━━━ Information shown

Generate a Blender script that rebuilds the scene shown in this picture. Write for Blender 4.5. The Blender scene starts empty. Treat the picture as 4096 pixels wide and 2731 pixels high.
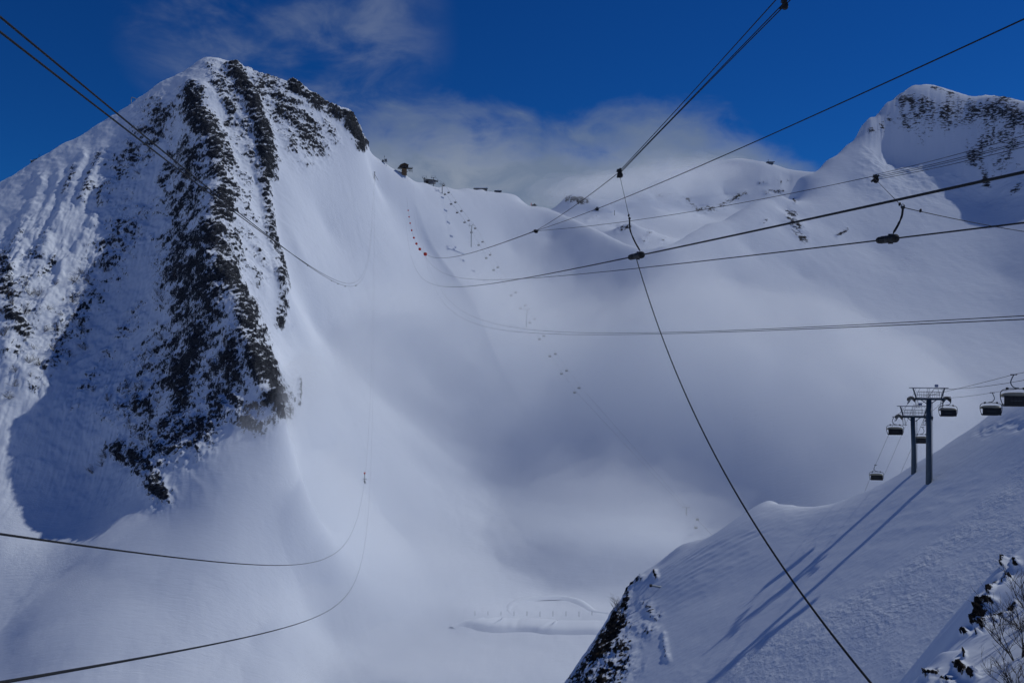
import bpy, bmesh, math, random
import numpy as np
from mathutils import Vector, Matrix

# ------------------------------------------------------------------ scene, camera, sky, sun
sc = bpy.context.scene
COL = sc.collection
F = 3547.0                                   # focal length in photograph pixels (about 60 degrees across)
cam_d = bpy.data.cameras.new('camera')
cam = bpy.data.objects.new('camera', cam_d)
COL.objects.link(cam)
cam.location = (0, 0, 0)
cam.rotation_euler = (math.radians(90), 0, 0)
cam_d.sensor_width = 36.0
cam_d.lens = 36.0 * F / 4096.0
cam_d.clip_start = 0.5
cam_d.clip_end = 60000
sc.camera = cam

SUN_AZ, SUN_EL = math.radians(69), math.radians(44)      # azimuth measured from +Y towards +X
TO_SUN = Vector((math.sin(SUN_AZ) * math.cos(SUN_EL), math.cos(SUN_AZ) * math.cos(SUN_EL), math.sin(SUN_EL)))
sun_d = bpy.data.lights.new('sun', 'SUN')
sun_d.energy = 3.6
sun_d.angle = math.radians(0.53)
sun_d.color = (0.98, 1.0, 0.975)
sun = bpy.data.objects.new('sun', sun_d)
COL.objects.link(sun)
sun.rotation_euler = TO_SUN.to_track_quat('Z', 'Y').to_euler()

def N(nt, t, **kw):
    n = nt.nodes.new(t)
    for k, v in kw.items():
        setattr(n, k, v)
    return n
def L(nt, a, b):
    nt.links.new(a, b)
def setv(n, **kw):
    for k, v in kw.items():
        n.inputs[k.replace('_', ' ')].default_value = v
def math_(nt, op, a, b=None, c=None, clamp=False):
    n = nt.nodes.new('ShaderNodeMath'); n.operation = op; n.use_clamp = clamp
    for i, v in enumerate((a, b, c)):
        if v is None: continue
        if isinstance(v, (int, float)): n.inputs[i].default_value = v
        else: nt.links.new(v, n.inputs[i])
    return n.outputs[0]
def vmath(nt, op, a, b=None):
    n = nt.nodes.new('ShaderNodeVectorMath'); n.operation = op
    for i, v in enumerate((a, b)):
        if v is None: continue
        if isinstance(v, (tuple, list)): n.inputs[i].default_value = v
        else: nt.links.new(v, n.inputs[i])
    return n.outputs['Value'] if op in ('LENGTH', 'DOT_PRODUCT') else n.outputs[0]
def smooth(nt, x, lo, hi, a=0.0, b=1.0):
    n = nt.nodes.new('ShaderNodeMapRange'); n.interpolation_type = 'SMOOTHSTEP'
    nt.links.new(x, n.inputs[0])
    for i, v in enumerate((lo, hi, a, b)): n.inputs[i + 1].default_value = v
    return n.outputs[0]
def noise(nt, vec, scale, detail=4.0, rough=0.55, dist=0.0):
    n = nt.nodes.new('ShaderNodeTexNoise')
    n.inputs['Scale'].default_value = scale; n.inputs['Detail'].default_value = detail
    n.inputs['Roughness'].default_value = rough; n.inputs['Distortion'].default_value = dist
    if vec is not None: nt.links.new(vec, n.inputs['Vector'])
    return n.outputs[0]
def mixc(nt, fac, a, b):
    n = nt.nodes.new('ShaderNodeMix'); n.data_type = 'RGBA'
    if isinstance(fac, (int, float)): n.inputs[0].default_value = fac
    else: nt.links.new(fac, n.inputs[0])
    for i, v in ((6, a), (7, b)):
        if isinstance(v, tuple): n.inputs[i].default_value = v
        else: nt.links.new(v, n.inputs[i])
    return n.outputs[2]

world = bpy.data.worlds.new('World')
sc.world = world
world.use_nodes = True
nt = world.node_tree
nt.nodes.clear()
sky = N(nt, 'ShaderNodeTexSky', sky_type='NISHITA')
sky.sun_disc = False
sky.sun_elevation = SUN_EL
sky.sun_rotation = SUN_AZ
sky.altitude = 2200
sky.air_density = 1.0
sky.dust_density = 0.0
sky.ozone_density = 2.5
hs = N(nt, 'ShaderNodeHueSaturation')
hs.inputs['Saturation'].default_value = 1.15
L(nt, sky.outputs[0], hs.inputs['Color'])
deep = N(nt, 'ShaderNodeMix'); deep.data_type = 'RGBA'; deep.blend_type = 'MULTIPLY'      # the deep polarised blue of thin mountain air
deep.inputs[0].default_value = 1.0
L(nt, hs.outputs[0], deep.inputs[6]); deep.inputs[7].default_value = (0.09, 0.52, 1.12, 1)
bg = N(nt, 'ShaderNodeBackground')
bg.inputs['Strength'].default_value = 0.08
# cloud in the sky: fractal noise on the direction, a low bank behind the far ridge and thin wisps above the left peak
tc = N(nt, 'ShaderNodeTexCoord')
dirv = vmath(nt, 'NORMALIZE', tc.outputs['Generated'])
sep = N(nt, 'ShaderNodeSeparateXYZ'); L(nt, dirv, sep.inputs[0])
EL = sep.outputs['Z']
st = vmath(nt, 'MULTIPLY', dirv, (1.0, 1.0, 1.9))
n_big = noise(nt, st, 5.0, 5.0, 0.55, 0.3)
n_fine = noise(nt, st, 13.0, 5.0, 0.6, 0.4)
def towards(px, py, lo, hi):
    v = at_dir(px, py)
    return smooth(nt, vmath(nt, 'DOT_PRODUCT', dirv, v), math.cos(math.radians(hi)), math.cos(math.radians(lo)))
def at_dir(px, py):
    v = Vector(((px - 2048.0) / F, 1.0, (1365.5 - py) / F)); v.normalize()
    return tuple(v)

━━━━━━

Repeat the material above in full and unchanged, minus its images.

Generate a Blender script that rebuilds the scene shown in this picture. Write for Blender 4.5. The Blender scene starts empty. Treat the picture as 4096 pixels wide and 2731 pixels high.
import bpy, bmesh, math, random
import numpy as np
from mathutils import Vector, Matrix

# ------------------------------------------------------------------ scene, camera, sky, sun
sc = bpy.context.scene
COL = sc.collection
F = 3547.0                                   # focal length in photograph pixels (about 60 degrees across)
cam_d = bpy.data.cameras.new('camera')
cam = bpy.data.objects.new('camera', cam_d)
COL.objects.link(cam)
cam.location = (0, 0, 0)
cam.rotation_euler = (math.radians(90), 0, 0)
cam_d.sensor_width = 36.0
cam_d.lens = 36.0 * F / 4096.0
cam_d.clip_start = 0.5
cam_d.clip_end = 60000
sc.camera = cam

SUN_AZ, SUN_EL = math.radians(69), math.radians(44)      # azimuth measured from +Y towards +X
TO_SUN = Vector((math.sin(SUN_AZ) * math.cos(SUN_EL), math.cos(SUN_AZ) * math.cos(SUN_EL), math.sin(SUN_EL)))
sun_d = bpy.data.lights.new('sun', 'SUN')
sun_d.energy = 3.6
sun_d.angle = math.radians(0.53)
sun_d.color = (0.98, 1.0, 0.975)
sun = bpy.data.objects.new('sun', sun_d)
COL.objects.link(sun)
sun.rotation_euler = TO_SUN.to_track_quat('Z', 'Y').to_euler()

def N(nt, t, **kw):
    n = nt.nodes.new(t)
    for k, v in kw.items():
        setattr(n, k, v)
    return n
def L(nt, a, b):
    nt.links.new(a, b)
def setv(n, **kw):
    for k, v in kw.items():
        n.inputs[k.replace('_', ' ')].default_value = v
def math_(nt, op, a, b=None, c=None, clamp=False):
    n = nt.nodes.new('ShaderNodeMath'); n.operation = op; n.use_clamp = clamp
    for i, v in enumerate((a, b, c)):
        if v is None: continue
        if isinstance(v, (int, float)): n.inputs[i].default_value = v
        else: nt.links.new(v, n.inputs[i])
    return n.outputs[0]
def vmath(nt, op, a, b=None):
    n = nt.nodes.new('ShaderNodeVectorMath'); n.operation = op
    for i, v in enumerate((a, b)):
        if v is None: continue
        if isinstance(v, (tuple, list)): n.inputs[i].default_value = v
        else: nt.links.new(v, n.inputs[i])
    return n.outputs['Value'] if op in ('LENGTH', 'DOT_PRODUCT') else n.outputs[0]
def smooth(nt, x, lo, hi, a=0.0, b=1.0):
    n = nt.nodes.new('ShaderNodeMapRange'); n.interpolation_type = 'SMOOTHSTEP'
    nt.links.new(x, n.inputs[0])
    for i, v in enumerate((lo, hi, a, b)): n.inputs[i + 1].default_value = v
    return n.outputs[0]
def noise(nt, vec, scale, detail=4.0, rough=0.55, dist=0.0):
    n = nt.nodes.new('ShaderNodeTexNoise')
    n.inputs['Scale'].default_value = scale; n.inputs['Detail'].default_value = detail
    n.inputs['Roughness'].default_value = rough; n.inputs['Distortion'].default_value = dist
    if vec is not None: nt.links.new(vec, n.inputs['Vector'])
    return n.outputs[0]
def mixc(nt, fac, a, b):
    n = nt.nodes.new('ShaderNodeMix'); n.data_type = 'RGBA'
    if isinstance(fac, (int, float)): n.inputs[0].default_value = fac
    else: nt.links.new(fac, n.inputs[0])
    for i, v in ((6, a), (7, b)):
        if isinstance(v, tuple): n.inputs[i].default_value = v
        else: nt.links.new(v, n.inputs[i])
    return n.outputs[2]

world = bpy.data.worlds.new('World')
sc.world = world
world.use_nodes = True
nt = world.node_tree
nt.nodes.clear()
sky = N(nt, 'ShaderNodeTexSky', sky_type='NISHITA')
sky.sun_disc = False
sky.sun_elevation = SUN_EL
sky.sun_rotation = SUN_AZ
sky.altitude = 2200
sky.air_density = 1.0
sky.dust_density = 0.0
sky.ozone_density = 2.5
hs = N(nt, 'ShaderNodeHueSaturation')
hs.inputs['Saturation'].default_value = 1.15
L(nt, sky.outputs[0], hs.inputs['Color'])
deep = N(nt, 'ShaderNodeMix'); deep.data_type = 'RGBA'; deep.blend_type = 'MULTIPLY'      # the deep polarised blue of thin mountain air
deep.inputs[0].default_value = 1.0
L(nt, hs.outputs[0], deep.inputs[6]); deep.inputs[7].default_value = (0.09, 0.52, 1.12, 1)
bg = N(nt, 'ShaderNodeBackground')
bg.inputs['Strength'].default_value = 0.08
# cloud in the sky: fractal noise on the direction, a low bank behind the far ridge and thin wisps above the left peak
tc = N(nt, 'ShaderNodeTexCoord')
dirv = vmath(nt, 'NORMALIZE', tc.outputs['Generated'])
sep = N(nt, 'ShaderNodeSeparateXYZ'); L(nt, dirv, sep.inputs[0])
EL = sep.outputs['Z']
st = vmath(nt, 'MULTIPLY', dirv, (1.0, 1.0, 1.9))
n_big = noise(nt, st, 5.0, 5.0, 0.55, 0.3)
n_fine = noise(nt, st, 13.0, 5.0, 0.6, 0.4)
def towards(px, py, lo, hi):
    v = at_dir(px, py)
    return smooth(nt, vmath(nt, 'DOT_PRODUCT', dirv, v), math.cos(math.radians(hi)), math.cos(math.radians(lo)))
def at_dir(px, py):
    v = Vector(((px - 2048.0) / F, 1.0, (1365.5 - py) / F)); v.normalize()
    return tuple(v)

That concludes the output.